[Items from a dataset]
--

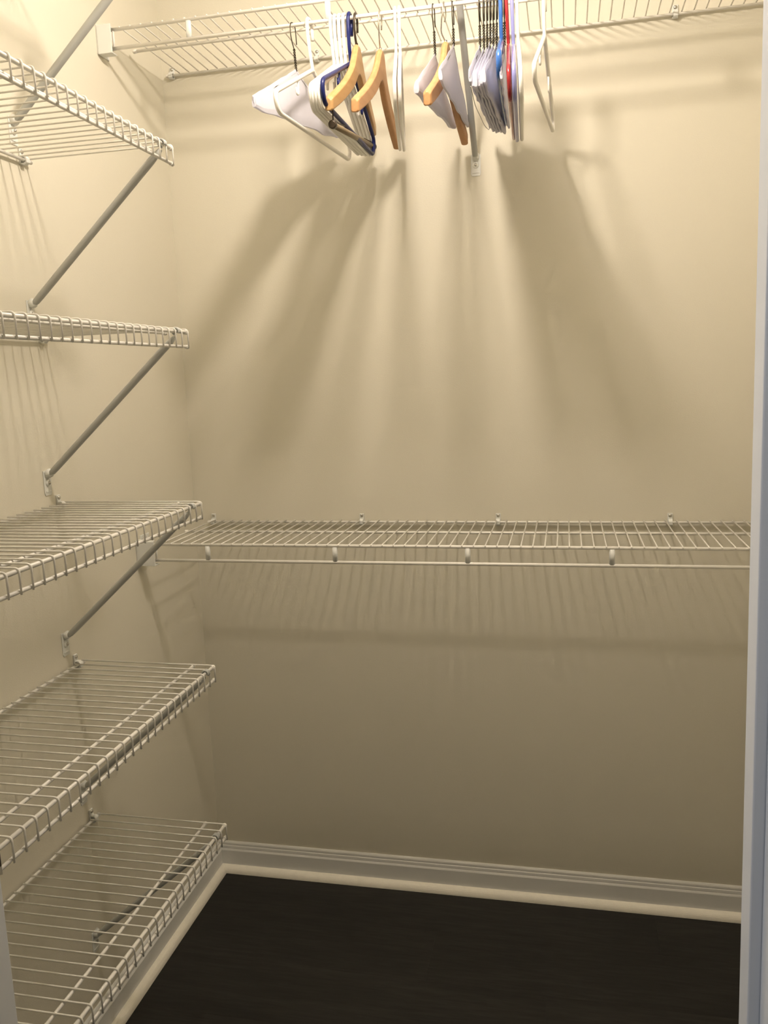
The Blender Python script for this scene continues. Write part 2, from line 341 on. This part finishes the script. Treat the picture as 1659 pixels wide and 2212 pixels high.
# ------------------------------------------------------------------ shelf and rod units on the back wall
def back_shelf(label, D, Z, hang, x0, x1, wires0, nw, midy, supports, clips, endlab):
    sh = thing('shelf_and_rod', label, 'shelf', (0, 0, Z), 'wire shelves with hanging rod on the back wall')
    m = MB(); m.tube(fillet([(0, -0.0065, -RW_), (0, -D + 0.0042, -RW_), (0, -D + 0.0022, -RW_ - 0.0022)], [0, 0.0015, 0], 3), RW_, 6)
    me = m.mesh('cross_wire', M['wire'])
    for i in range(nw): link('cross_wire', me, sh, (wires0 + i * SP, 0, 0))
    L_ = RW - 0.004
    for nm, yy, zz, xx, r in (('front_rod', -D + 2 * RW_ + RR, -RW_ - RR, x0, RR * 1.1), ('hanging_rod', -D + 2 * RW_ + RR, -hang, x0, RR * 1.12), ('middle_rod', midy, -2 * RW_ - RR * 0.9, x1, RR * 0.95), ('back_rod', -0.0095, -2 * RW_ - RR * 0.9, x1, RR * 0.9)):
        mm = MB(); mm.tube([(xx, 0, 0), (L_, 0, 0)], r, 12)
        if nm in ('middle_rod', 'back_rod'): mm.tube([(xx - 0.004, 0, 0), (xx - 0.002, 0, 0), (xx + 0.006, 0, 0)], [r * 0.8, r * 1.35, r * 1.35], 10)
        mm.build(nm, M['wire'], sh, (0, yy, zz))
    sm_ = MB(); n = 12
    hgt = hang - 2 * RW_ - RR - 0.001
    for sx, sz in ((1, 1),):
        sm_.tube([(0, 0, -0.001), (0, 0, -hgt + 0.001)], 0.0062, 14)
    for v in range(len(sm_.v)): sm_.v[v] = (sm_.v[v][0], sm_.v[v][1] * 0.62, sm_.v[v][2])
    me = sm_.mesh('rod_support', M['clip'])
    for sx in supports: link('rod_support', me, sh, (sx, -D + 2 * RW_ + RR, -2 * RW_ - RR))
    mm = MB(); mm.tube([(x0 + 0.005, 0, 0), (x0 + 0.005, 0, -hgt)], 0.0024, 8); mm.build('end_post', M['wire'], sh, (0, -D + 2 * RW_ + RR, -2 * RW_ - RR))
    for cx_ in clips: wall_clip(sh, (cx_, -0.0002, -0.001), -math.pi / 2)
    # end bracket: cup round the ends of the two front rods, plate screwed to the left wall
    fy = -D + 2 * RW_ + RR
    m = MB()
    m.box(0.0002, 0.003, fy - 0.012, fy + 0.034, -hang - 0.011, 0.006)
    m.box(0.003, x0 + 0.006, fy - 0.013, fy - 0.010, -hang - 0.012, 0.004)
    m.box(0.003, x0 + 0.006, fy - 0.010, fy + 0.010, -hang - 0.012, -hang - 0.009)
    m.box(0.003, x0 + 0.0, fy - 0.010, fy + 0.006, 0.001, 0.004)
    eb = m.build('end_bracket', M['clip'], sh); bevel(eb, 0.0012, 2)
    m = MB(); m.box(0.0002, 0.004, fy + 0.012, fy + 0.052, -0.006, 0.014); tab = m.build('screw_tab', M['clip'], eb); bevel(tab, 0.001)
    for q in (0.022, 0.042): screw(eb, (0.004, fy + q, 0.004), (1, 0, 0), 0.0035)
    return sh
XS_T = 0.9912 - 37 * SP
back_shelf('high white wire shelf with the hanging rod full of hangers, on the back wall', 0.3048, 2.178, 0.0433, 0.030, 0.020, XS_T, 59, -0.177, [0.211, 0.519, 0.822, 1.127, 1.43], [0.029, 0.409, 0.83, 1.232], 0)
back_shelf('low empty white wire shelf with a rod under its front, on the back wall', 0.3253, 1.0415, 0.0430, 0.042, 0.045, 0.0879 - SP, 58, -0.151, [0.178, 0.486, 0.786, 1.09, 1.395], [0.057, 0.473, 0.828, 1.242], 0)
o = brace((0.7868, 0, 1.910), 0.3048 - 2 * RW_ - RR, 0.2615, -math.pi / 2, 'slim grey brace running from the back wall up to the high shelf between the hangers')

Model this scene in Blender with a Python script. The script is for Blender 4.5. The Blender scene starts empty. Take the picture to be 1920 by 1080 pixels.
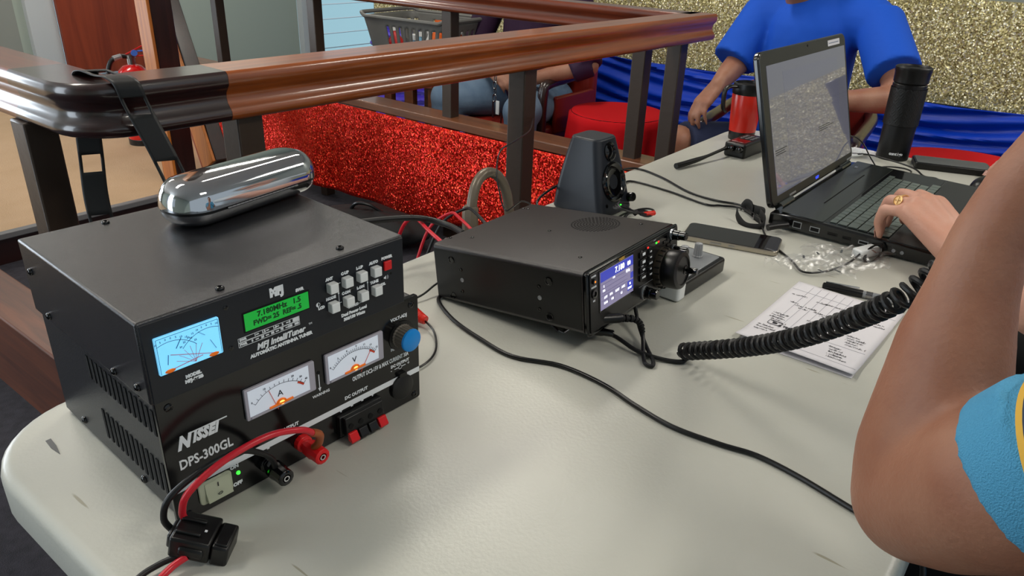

--

- **What the exercise asks**:
Extract lines where the string "scene" occurs.

- **The solution**:
The Blender Python script for this scene continues. Write part 2, from line 341 on. This part finishes the script. Treat the picture as 1659 pixels wide and 2212 pixels high.
Model this scene in Blender with a Python script. The script is for Blender 4.5. The Blender scene starts empty. Take the picture to be 1920 by 1080 pixels.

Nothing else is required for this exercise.